Although Bexar County Commissioner Paul Elizondo (Pct. 2) has led bands for more than 50 years, conducting Jarabe Tapatío during the San Antonio Symphony’s Fiesta Pops concert this weekend will be something of a personal triumph for him.
“This is a highlight in my life, to conduct the San Antonio Symphony in the Tobin Center,” Elizondo told the Rivard Report. “It will bring together my work as a musician all these years and my work as a public servant. I’m very excited.”
The concerts will take place at the Tobin Center for the Performing Arts Friday and Saturday at 8 p.m., and Sunday at 2 p.m. To purchase tickets, click here.
As a commissioner who wields sizable influence in County funding, Elizondo heeded the call to join the City of San Antonio and the Tobin Endowment in financing reconstruction of the old Municipal Auditorium to transform it into a state-of-the-art performing arts center.
In addition to public service, music is Elizondo’s other passion. He conducted the jazzy Paul Elizondo Orchestra, a mainstay at citywide celebrations since the 1960s, and was a band director and music teacher in the Edgewood and San Antonio Independent School Districts for 18 years before serving in the State Legislature.
Now 82, Elizondo said he hasn’t “waved the baton in many years.”
Conducting at a location like the Tobin “is like being asked to throw the opening pitch in the World Series,” he said with a laugh.

He knows the San Antonio Symphony well, having played saxophone, flute, and clarinet with the orchestra when those instruments were needed in Ravel’s Bolero and Bernstein’s Mass. He even conducted the orchestra as it played The Star-Spangled Banner when the Symphony visited Memorial High School, where he once taught.
“Standing in front of them and raising the baton is just a hoot,” he said.
The annual concert celebrating Fiesta and the city’s Latino heritage also will feature well-known mariachi and Tejano music performed by Mariachi Campanas de America, as well as traditional dances from various regions of Mexico performed by the Guadalupe Dance Company, both accompanied by the Symphony.
Mexican baritone Octavio Moreno, who has performed in a classics concert with the Symphony, will perform two songs from Cross the Face of the Moon/Cruzar la Cara de la Luna, a mariachi opera commissioned by the Houston Grand Opera that premiered in 2010 with Moreno in a prominent role.
Harpist Juan Cabrera, who Symphony Associate Conductor Akiko Fujimoto said is a fan favorite, will join Mariachi Campanas de America in playing Popurrí Fiesta Mexicana.
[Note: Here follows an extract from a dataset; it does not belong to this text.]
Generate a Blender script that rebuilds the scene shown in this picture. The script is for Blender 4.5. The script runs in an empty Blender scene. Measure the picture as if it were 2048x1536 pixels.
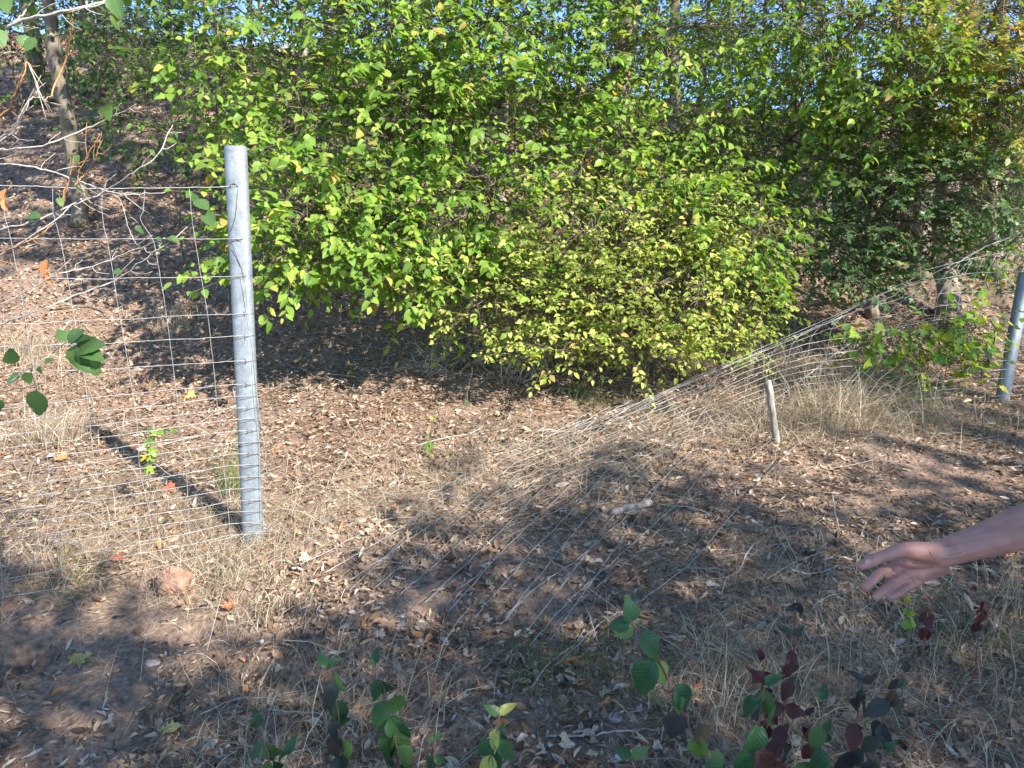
import bpy, math, random
import numpy as np
from mathutils import Vector, Matrix
random.seed(7); rng = np.random.default_rng(11)
sc = bpy.context.scene
COL = sc.collection

# ------------------------------------------------------------------ camera
F = 1500.0; CAMZ = 1.55; PITCH = math.radians(10.0)
cam_d = bpy.data.cameras.new('camera'); cam = bpy.data.objects.new('camera', cam_d); COL.objects.link(cam)
cam_d.sensor_width = 36; cam_d.lens = 36*F/2048; cam_d.clip_start = 0.05; cam_d.clip_end = 2000
cam.location = (0, 0, CAMZ); cam.rotation_euler = (math.radians(90)-PITCH, 0, 0)
sc.camera = cam
# ------------------------------------------------------------------ light
SUN_EL = math.radians(35); SUN_AZ = math.radians(47)       # azimuth: behind the camera, to the right
S = np.array([math.sin(SUN_AZ)*math.cos(SUN_EL), -math.cos(SUN_AZ)*math.cos(SUN_EL), math.sin(SUN_EL)])
w = bpy.data.worlds.new('World'); sc.world = w; w.use_nodes = True
nt = w.node_tree; sky = nt.nodes.new('ShaderNodeTexSky'); sky.sky_type = 'NISHITA'; sky.sun_disc = False
sky.sun_elevation = SUN_EL; sky.sun_rotation = math.pi - SUN_AZ
sky.air_density = 1.0; sky.dust_density = 0.0; sky.ozone_density = 5.0; sky.altitude = 800
nt.links.new(sky.outputs[0], nt.nodes['Background'].inputs[0]); nt.nodes['Background'].inputs[1].default_value = 0.15
sd = bpy.data.lights.new('sun', 'SUN'); sun = bpy.data.objects.new('sun', sd); COL.objects.link(sun)
sd.energy = 5.0; sd.angle = math.radians(0.53); sd.color = (1, 0.93, 0.82)
sun.rotation_euler = Vector(S).to_track_quat('Z', 'Y').to_euler(); sun.location = (3, -6, 9)
sc.view_settings.view_transform = 'Standard'; sc.view_settings.look = 'None'
sc.view_settings.exposure = 1.3; sc.view_settings.gamma = 1; sc.view_settings.use_curve_mapping = False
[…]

Works by Revueltas, Falla, and other composers will bring a classical dimension to the concert.
Fujimoto, who conducts the Symphony’s Pops and other special concerts, said the orchestra’s decades of playing Latin-style music has allowed it to excel at the genre, despite the music being “complicated rhythmically and difficult to pull off in an authentic manner.
“This music and also the artists who come from Latin America have really become trendy and hot in the classical music world in the past decade or two,” she said. “It’s because of the passion and energy they bring, and it’s so unique. And we happen to be right in the middle of that with our demographics.”

As a fun, official Fiesta event, Fiesta Pops may be the only concert many people attend all year, Fujimoto said. With that in mind, she also designed the program as a way to introduce the Symphony to new or infrequent listeners, many of whom may be coming to see Elizondo. She considers his conducting Jarabe Tapatío, also known as the Mexican hat dance, in all three concerts a “gracious” gift.
“He’s done everything in his life – he doesn’t need this on his resume,” she said.
While Elizondo’s musicianship merited an invitation to conduct, it was civic leader and Symphony board member Kathleen Vale who put it into motion.
“She’s a warrior,” Elizondo said of his longtime friend in civic activism.